Easiest way is using Pulseaudio. (You can do it with ALSA, but it will be painful to configure.)
Everything that produces sound is automatically mixed on the current output ("sink" in Pulseaudio terms), so you needn't worry about mixing. You can control volumes with pavucontrol
, and it remembers the last volume by application name. You can use paplay
to play wav files from the commandline, but any other audioplayer will also do.
Converting to mono will be done automatically if your sink is mono. If you can't configure the local RaspPi sink for that (I don't know, I don't own a RaspPi), you can add a "pseudo" sink with
pactl load-module module-null-sink sink_name=whatever
or if it turns out you need to remap in Pulseaudio, module-remap-sink
(see below, haven't tried this myself yet).
This sink or the local RaspPi sink will have an associated .monitor
source which you can use to distribute it to icecast etc.
You can setup a permanent feed of the hw:1 input into your chosen sinks with
pacmd load-module module-loopback source="alsa_input.name_of_hw_1" sink="whatever_or_local_sink"

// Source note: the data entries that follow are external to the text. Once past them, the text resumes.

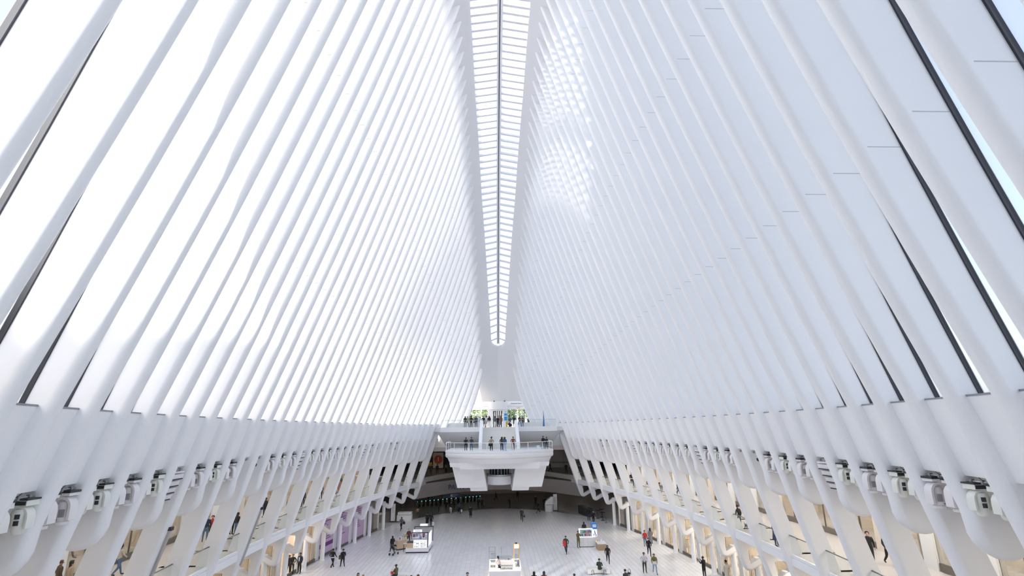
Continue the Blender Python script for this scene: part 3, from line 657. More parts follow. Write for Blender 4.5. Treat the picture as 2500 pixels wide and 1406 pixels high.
for p in PROTO.values():
    for ch in list(p.children):
        for g in list(ch.children): bpy.data.objects.remove(g)
        bpy.data.objects.remove(ch)
    bpy.data.objects.remove(p)
# guide rails on two of the left ribs
for j, z0, z1 in ((28, 3.2, 8.4), (22, 4.2, 7.6)):
    y = rib_y(j); ro = [o for o in C.objects if o.name.startswith('rib') and o.get('label', '').startswith('white rib of the left wall, %s from' % ordn(j - JMIN))][0]
    m = MB(); m.loft([[(-(nose(y, z) - .09), y - .08, z), (-(nose(y, z) - .09), y + .08, z), (-(nose(y, z) + .02), y + .08, z), (-(nose(y, z) + .02), y - .08, z)] for z in np.linspace(z0, z1, 5)]); m.build('guide_rail', STEEL, ro)
    m = MB(); m.box(-(nose(y, z1) + .05), -(nose(y, z1) - .14), y - .11, y + .11, z1, z1 + .16); m.build('guide_cap', BLK, ro)

# ---------------------------------------------------------------- kiosks and furniture on the floor
WOODL = mat('light_wood', (.62, .47, .32), .5, noise=.12, scale=6); WOODM = mat('mid_wood', (.36, .26, .17), .5, noise=.2, scale=6)
WHITEG = mat('white_laminate', (.82, .82, .84), .3); BLACKF = mat('black_frame', (.03, .03, .04), .4)
SCREEN = mat('lit_white', (.95, .95, 1.0), emit=.9); GOLD = mat('gold_frame', (.65, .42, .12), .35, metal=.5)
WARMLED = mat('warm_led', (1.0, .86, .66), emit=5.0)
def bx(name, m_, p, *a): return MB().box(*a).build(name, m_, p)
k1 = empty('sales_kiosk', (-8.95, 61.9, 0)); tag(k1, 'white kiosk with black frames, picture screens and a white ZAGG sign', 'kiosk')
bx('plinth', BLACKF, k1, -1.2, 1.18, -1.5, -.2, 0, .12); bx('base', WHITEG, k1, -1.22, 1.2, -1.52, -.2, .12, .48)
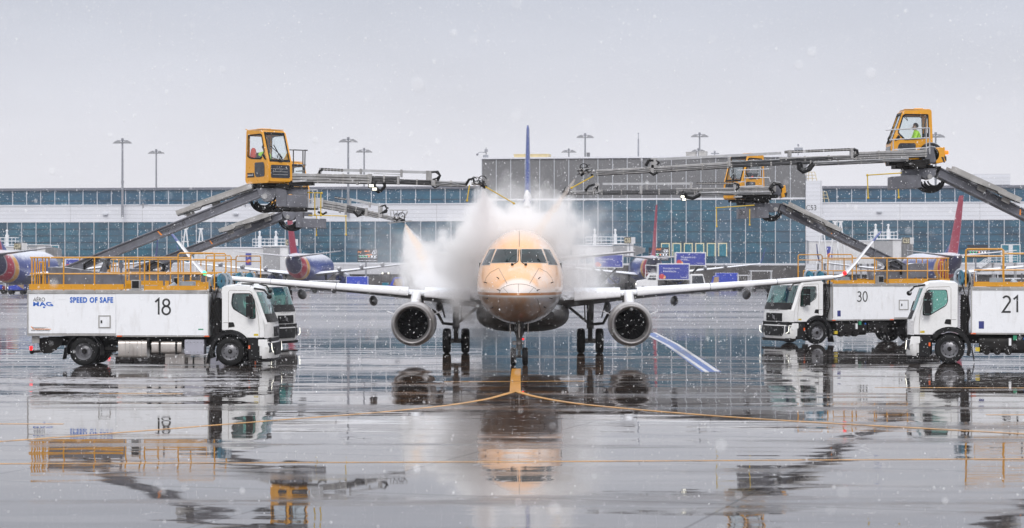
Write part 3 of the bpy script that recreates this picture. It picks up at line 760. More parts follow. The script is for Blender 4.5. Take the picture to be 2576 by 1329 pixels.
for sg in (-1, 1):
    b = MB(); b.loft([wing_sec(sg, *q) for q in WST]); wg = b.build('wing', M['wing_under'], jet, ang=50)
    # slats along the leading edge, in segments
    for x0, x1 in ((1.95, 3.7), (4.35, 7.2), (7.23, 9.9), (9.93, 12.25)):
        sl_ = MB(); secs = []
        for k in range(5):
            x = x0+(x1-x0)*k/4; q = wz(x); le, ch, z, th = q[1], q[2], q[3], q[4]; h = ch*th
            prof = [(.16*ch+.05, h*.66), (.08*ch, h*.60), (.02*ch-.05, h*.40), (-.08, .04), (-.09, -.02), (-.07, -.05), (.0, -.06), (.10*ch+.03, h*.1)]
            secs.append([Vector((sg*x, le+u, z+v)) for u, v in prof])
        sl_.loft(secs); sl_.build('slat', M['wing_white'], wg, ang=60)
    # flap track fairings
    for x in (3.3, 5.95, 8.9):
        q = wz(x); f_ = MB(); secs = []
        for k in range(9):
            u = k/8; r_ = .165*math.sin(math.pi*(.06+.88*u))**.7
            secs.append([Vector((sg*x+r_*.9*math.cos(t_), q[1]+q[2]*.55+u*2.3, q[3]-.27-q[2]*.03-.12*u+r_*1.25*math.sin(t_))) for t_ in [2*math.pi*i/12 for i in range(12)]])
        f_.loft(secs); f_.build('flap_track_fairing', M['wing_under'], wg, ang=60)
    # winglet: curved joint then raked up
    wl = MB(); secs = []
    for x, le, ch, z, ang in ((12.3, 15.2, 1.7, 2.92, 3), (12.6, 15.36, 1.6, 2.965, 16), (12.85, 15.5, 1.5, 3.08, 36), (13.25, 15.85, 1.28, 3.48, 47), (13.9, 16.6, .95, 4.17, 47), (14.1, 16.84, .83, 4.38, 47)):
        secs.append(wing_sec(sg, x, le, ch, z, .085, -math.sin(R(ang)), math.cos(R(ang)), 0))
    wl.loft(secs); wlo = wl.build('winglet', M['wing_white'], wg, ang=60)
    wt = MB(); wt.loft([wing_sec(sg, x, le, ch, z, .09, -math.sin(R(47)), math.cos(R(47)), 0) for x, le, ch, z in ((14.1, 16.83, .84, 4.38), (14.35, 17.1, .68, 4.66), (14.48, 17.35, .45, 4.78))])
    wt.build('winglet_tip', M['fin_blue'], wlo, ang=60)
    nl = MB(); nl.sph((sg*12.72, 15.33, 3.10), .085, n=10); nl.build('navigation_light', M['red_lamp'] if sg > 0 else M['green_lamp'], wg)
    # engine
    ex, ez, ea = sg*4.02, 1.23, 8.6
    n_ = MB(); n_.lathe([(.655, .16), (.70, .06), (.755, .10), (.80, .35), (.83, .9), (.825, 1.7), (.76, 2.6), (.66, 3.3), (.50, 3.5), (.30, 4.1), (.05, 4.5)], (ex, ea, ez), (0, 1, 0), 40)
    en = n_.build('engine_nacelle', M['nacelle'], jet, ang=50)
    lp = MB(); lp.lathe([(.565, .55), (.575, .35), (.60, .15), (.635, .045), (.67, .0), (.705, .01), (.745, .075), (.757, .10)], (ex, ea, ez), (0, 1, 0), 40); lp.build('inlet_lip', M['lip'], en, ang=70)
    dk = MB(); dk.lathe([(.565, .55), (.57, 1.1), (.0, 1.12)], (ex, ea, ez), (0, 1, 0), 40); dk.build('inlet_duct', M['fan'], en)
    fn_ = MB()
    for k in range(24):
        q = 2*math.pi*k/24; ca, sa = math.cos(q), math.sin(q); t_ = Vector((-sa, 0, ca)); rr_ = Vector((ca, 0, sa)); o_ = Vector((ex, ea+.85, ez))
        fn_.add([o_+rr_*.17-t_*.02+Vector((0,-.05,0)), o_+rr_*.56-t_*.06+Vector((0,-.03,0)), o_+rr_*.56+t_*.045+Vector((0,.06,0)), o_+rr_*.17+t_*.02+Vector((0,.06,0)),
                 o_+rr_*.17-t_*.01+Vector((0,-.05,0)), o_+rr_*.56-t_*.045+Vector((0,-.03,0)), o_+rr_*.56+t_*.06+Vector((0,.06,0)), o_+rr_*.17+t_*.03+Vector((0,.06,0))],
                [(0,1,2,3),(7,6,5,4),(0,4,5,1),(1,5,6,2),(2,6,7,3),(3,7,4,0)])
    fn_.build('fan', M['spinner'], en)
    sp_ = MB(); sp_.lathe([(.0, .48), (.07, .53), (.13, .64), (.175, .82), (.18, .95)], (ex, ea, ez), (0, 1, 0), 20); sp_.build('spinner', M['spinner'], en, ang=70)
    for k in (-1, 1):
        st_ = MB(); q = R(25 if k > 0 else 155); st_.beam((ex+.8*math.cos(q), ea+1.0, ez+.8*math.sin(q)), (ex+1.02*math.cos(q), ea+1.3, ez+1.02*math.sin(q)), .03, .5, h1=.3, up=(0,1,0)); st_.build('nacelle_strake', M['wing_white'], en)
    py_ = MB(); secs = []
    for z, a0, a1, hw in ((1.85, ea+.8, ea+4.0, .20), (2.05, ea+1.3, ea+4.6, .19), (2.25, ea+2.0, ea+5, .18), (2.42, ea+2.5, ea+5.2, .17)):
        secs.append([Vector((ex-hw*.5, a0+.05, z)), Vector((ex, a0-.08, z)), Vector((ex+hw*.5, a0+.05, z)), Vector((ex+hw, a0+.35, z)), Vector((ex+hw, a1, z)), Vector((ex-hw, a1, z)), Vector((ex-hw, a0+.35, z))])
    py_.loft(secs); py_.build('engine_pylon', M['wing_white'], jet, ang=50)
    # tailplane
    tp = MB(); tp.loft([wing_sec(sg, x, le, ch, z, th) for x, le, ch, z, th in ((.3, 26.6, 3.0, 3.62, .1), (1.2, 27.1, 2.7, 3.70, .1), (4.7, 29.2, 1.5, 4.03, .09), (4.95, 29.5, 1.1, 4.05, .08))]); tp.build('tailplane', M['wing_white'] if False else M['nacelle'], jet, ang=50)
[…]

You can list the available sink names with
pacmd list-sinks | grep name:
As arguments, use the name without the angular brackets.
I think that's the basics. Read about the available Pulseaudio modules, and pacmd help
will tell you what you can do from the commandline, if you don't want to use pavucontrol
.
Edit for ALSA:
First, read about the available plugins. You will need a "virtual soundcard" to route the audio to darkice etc. That's a kernel module, so do something like
sudo modprobe snd-aloop pcm_substreams=2
for testing, and put a file in /etc/modprobe.d
when it works. Say the loopback is hw:3,*,*
.
On the input side of the virtual soundcard, you'll need something like
dmix "main_in" --> plug (slave.channels = 1) --> hw:3,0,0
Then you can aplay -D main_in sound.wav
, and run
alsaloop -C hw:0 -P main_in
to connect it to the audio grabber.
On the output side of the virtual soundcard, something like
hw:3,1,0 --> dsnoop "main_out"
and to monitor it on local audio out, again
alsaloop -C main_out -P local_audio_out
You can then run darkice
and the VU meter directly on main_out
. BTW, arecord -D main_out -d 0 -vv /dev/null
is a nice VU-meter for testing.
Read up details on the syntax in the link above, I'm not going to try this out. The -->
arrows indicate the master/slave relations of the plugin. The latency will probably be horrible, with one loopback through kernel space, and lots of userspace applications.
If Pulseaudio doesn't work for you, an alternative is jack
, but I've no experience configuring it.